A Campaign in Peril: Nikki Haley loses Nevada Primary to "None of these Candidates" by 30-points
The Associated Press declared “None of these candidates” the winner at 12:01 a.m. At the time the race was called, “None of these candidates” led with about 60% of the vote. Haley trailed with 33%.
Besides Haley, the seven-person GOP primary field included former candidates Mike Pence and Tim Scott, who both dropped out of the race after the primary ballot had been locked in, as well as four relatively unknown hopefuls.
The primary has no official impact on the race for the Republican presidential nomination with no delegates awarded. The Nevada Republican Party Presidential Caucus tonight will award delegates.
Republican voters who casted ballots in Tuesday's primary are allowed to participate in tonight's caucus, but the state party has barred candidates who appeared on the primary ballot from competing in the caucuses, forcing candidates to choose one event over the other.
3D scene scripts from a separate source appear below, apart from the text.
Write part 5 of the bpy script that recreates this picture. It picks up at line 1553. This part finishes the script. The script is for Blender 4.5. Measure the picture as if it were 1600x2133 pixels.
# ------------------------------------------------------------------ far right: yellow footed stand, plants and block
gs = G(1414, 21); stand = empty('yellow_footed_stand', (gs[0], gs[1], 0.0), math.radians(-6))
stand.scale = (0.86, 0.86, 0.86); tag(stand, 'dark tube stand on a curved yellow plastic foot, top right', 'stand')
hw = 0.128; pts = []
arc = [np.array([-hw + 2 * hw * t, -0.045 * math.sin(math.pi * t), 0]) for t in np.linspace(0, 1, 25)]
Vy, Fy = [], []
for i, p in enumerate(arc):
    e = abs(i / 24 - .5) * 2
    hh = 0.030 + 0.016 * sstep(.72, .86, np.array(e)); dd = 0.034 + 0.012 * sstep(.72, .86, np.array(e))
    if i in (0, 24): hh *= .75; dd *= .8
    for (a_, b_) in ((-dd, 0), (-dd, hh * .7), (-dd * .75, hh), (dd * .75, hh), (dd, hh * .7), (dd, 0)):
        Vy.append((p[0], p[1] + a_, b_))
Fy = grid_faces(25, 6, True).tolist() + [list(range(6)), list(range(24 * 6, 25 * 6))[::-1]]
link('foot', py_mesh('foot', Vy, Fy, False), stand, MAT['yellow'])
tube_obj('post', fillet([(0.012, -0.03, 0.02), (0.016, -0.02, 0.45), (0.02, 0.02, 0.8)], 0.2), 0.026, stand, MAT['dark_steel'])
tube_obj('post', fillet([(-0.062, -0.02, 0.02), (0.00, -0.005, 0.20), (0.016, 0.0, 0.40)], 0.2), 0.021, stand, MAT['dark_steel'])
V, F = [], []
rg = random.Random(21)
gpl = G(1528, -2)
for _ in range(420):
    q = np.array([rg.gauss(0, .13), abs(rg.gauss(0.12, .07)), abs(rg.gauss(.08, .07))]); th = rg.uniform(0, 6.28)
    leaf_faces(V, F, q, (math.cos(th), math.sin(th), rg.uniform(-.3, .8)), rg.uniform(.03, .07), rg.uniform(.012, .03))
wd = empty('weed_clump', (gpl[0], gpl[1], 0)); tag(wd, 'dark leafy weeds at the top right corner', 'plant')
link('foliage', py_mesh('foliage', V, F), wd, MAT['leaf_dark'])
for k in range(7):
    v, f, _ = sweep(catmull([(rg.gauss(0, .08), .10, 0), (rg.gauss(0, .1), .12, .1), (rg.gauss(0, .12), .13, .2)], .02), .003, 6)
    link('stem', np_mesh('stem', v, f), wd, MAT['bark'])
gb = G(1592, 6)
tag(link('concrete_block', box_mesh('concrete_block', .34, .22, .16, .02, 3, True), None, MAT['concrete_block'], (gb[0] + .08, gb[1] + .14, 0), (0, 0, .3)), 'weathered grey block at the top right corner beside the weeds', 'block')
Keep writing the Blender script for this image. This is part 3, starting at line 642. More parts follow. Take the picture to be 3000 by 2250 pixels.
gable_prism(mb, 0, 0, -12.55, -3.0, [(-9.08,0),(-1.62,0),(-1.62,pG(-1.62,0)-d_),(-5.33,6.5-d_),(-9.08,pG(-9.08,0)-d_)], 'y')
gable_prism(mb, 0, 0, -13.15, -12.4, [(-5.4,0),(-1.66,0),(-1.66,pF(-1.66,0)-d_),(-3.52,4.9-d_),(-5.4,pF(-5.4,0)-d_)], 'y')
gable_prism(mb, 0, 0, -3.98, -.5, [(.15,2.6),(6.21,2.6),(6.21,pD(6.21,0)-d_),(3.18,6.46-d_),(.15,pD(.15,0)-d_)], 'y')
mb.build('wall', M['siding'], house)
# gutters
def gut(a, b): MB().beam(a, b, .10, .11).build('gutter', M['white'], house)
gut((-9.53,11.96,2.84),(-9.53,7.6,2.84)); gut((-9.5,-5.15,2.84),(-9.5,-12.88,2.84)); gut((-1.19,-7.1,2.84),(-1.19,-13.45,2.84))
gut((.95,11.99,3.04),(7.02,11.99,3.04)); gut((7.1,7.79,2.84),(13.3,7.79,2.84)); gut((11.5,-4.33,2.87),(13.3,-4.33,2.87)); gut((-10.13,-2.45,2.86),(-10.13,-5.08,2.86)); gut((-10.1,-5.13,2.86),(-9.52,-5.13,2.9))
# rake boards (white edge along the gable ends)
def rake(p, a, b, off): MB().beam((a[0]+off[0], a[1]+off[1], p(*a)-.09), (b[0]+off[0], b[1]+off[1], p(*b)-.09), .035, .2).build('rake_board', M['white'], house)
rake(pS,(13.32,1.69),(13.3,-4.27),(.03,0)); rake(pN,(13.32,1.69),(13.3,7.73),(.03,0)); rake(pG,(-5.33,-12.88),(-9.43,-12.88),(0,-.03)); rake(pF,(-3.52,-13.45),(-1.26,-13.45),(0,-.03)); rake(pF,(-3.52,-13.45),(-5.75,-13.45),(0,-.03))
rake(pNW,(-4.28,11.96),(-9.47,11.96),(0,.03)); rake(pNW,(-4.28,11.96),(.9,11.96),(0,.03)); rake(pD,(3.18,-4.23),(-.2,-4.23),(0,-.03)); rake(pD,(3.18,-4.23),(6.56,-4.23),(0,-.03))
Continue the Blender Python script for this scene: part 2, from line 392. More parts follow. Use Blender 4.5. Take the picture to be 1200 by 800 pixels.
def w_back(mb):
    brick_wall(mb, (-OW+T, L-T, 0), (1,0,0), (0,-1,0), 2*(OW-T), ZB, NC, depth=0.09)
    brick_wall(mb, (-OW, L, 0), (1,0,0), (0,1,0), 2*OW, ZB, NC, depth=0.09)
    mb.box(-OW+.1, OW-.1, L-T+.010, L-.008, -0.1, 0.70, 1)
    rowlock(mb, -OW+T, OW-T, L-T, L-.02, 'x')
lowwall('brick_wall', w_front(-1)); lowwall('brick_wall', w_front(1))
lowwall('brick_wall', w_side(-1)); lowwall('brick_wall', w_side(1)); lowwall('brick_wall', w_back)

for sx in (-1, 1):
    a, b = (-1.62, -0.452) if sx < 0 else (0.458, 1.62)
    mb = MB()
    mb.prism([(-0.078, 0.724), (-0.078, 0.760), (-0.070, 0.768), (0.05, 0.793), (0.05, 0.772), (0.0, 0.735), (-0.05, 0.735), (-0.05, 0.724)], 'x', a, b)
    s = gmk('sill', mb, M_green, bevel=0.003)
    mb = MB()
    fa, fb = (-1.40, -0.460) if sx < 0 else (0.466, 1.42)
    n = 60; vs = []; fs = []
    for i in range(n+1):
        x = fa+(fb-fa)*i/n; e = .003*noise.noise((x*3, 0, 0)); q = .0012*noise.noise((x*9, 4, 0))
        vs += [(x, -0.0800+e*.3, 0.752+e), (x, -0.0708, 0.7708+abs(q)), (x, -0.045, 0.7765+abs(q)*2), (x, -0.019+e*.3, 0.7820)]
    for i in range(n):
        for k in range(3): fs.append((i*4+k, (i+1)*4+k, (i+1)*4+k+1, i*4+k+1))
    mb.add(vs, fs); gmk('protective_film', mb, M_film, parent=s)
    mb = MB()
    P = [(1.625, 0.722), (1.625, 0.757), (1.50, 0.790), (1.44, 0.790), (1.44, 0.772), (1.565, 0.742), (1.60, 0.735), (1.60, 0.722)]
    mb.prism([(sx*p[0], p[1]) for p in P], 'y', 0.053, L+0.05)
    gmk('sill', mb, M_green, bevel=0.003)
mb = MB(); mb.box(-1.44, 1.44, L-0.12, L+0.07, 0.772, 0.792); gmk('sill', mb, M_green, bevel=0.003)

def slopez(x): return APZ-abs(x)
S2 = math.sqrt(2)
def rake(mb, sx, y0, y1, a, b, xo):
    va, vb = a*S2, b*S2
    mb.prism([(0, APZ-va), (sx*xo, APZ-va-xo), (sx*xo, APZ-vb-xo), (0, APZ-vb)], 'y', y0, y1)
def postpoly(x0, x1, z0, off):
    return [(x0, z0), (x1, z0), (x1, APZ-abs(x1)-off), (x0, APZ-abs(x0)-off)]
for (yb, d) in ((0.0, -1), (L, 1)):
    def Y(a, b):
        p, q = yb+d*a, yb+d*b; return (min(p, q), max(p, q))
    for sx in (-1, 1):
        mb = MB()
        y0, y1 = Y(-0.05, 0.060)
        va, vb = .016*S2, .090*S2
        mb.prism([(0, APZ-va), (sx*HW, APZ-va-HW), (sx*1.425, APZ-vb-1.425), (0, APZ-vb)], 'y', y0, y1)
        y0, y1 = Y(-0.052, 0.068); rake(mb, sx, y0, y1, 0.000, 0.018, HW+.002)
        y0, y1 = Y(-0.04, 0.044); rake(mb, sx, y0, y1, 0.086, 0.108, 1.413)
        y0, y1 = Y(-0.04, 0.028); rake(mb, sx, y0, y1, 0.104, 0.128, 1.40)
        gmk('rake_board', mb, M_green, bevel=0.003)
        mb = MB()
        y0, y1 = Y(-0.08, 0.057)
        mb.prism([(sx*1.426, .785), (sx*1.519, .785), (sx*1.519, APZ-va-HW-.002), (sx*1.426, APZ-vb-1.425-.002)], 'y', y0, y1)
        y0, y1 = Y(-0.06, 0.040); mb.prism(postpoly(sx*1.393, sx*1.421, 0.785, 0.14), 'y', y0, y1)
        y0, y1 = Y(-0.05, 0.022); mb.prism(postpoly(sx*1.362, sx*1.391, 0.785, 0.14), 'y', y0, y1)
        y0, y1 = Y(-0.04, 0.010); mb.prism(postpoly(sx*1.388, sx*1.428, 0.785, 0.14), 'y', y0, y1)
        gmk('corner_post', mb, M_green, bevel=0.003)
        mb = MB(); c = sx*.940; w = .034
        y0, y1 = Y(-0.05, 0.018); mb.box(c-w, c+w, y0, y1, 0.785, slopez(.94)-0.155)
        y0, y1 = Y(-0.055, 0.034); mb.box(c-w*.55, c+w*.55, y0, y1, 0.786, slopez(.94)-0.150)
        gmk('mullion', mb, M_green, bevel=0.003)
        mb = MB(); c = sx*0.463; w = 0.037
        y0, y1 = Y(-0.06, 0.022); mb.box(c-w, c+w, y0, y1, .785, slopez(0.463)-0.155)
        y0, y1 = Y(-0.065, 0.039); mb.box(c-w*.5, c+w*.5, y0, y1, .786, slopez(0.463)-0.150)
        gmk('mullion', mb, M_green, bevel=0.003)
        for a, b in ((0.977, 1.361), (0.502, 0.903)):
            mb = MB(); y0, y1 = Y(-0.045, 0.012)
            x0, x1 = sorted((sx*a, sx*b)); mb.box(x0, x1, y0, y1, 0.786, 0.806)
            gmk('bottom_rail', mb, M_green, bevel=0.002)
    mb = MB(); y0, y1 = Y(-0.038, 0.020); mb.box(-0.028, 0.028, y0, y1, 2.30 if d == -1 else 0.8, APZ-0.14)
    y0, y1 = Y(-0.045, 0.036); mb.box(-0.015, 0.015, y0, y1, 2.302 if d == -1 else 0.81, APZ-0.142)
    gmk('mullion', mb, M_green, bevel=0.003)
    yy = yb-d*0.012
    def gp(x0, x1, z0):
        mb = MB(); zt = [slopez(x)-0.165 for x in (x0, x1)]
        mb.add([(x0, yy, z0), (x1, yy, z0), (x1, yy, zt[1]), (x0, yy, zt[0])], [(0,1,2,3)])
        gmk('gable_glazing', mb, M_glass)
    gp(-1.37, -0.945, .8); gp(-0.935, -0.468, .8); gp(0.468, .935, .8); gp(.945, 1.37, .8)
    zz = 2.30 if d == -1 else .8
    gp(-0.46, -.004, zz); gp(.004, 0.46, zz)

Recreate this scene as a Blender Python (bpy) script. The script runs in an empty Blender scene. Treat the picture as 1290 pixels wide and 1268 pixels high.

Haley chose to compete in the primary, while Trump opted to compete in the caucuses where he is expected to win most of the state delegates.
It's not the first time the "None of these Candidates" have won. Nevada lawmakers added “none of these candidates” as an option in all statewide races as a way post-Watergate for voters to participate but express dissatisfaction with their choices. “None” can’t win an elected office, but it came in first in primary congressional contests in 1976 and 1978. It also finished ahead of both George Bush and Edward Kennedy in Nevada’s 1980 presidential primaries.
I don't know why you would choose to enter a primary that doesn't award delegates vs. the caucus that does, but apparently, Nikki Haley, Mike Pence, Tim Scott and others did.
My opinion here. This primary is over. If Nikki Haley wants any kind of future in politics, she'll bow out, honor her pledge to the party to support the primary winner and save herself the embarrassment she's about to get from her home state of South Carolina.